Deemed to be the largest provincial-level economy in China in the past 22 years, Guangdong has set its annual economic growth goal at about 8 percent for the next five years, which is slightly higher than the national average though lower than the goals in many other provinces.
"We intend to place even more emphasis on transforming our economic development plan," Huang Huahua, the provincial governor, said in a recent interview.
Although the GDP of Guangdong has outgrown that of Singapore, Hong Kong and Taiwan, Huang cited several reasons why the current plan could prove unsustainable.
"External and internal demands are not well coordinated in the economic growth," he said. "The province is at the bottom and middle of the world's industrial chain and lacks important technologies and high-end talents."

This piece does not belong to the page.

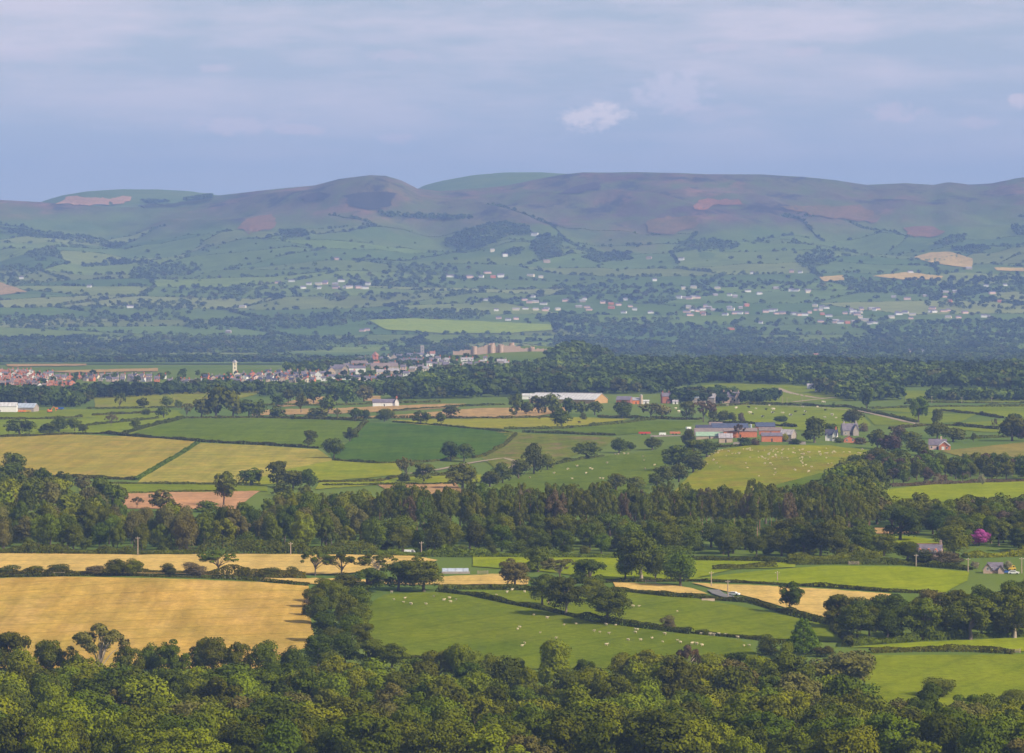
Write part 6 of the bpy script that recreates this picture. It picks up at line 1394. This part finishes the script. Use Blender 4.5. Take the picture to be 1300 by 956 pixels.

"It faces remarkable constraints from both the environment and its supply of resources, and has a serious need to save energy and cut emissions," Huang said.
Aiming to be the leading province in innovation, Guangdong plans to spur domestic demand and hasten a transformation of its foreign trade and investment sectors, he said. Those changes are to take place from 2011 to 2015, the years covered by the province's 12th Five-Year Plan.
Huang Huahua is governor of Guangdong province. Huang said that according to a report by the Ministry of Science and Technology, Guangdong ranked second of all Chinese provinces in innovation in the past three years. He said the service sector should account for 48 percent of the province's GDP by 2015, while high-tech industries should contribute 26 percent of the value added to locally made products.
Authorities will continue to give encouragement to businesses engaged in the processing trade, which imports raw materials and makes them into products for export. That industry has been dealt a heavy blow by the global economic downturn.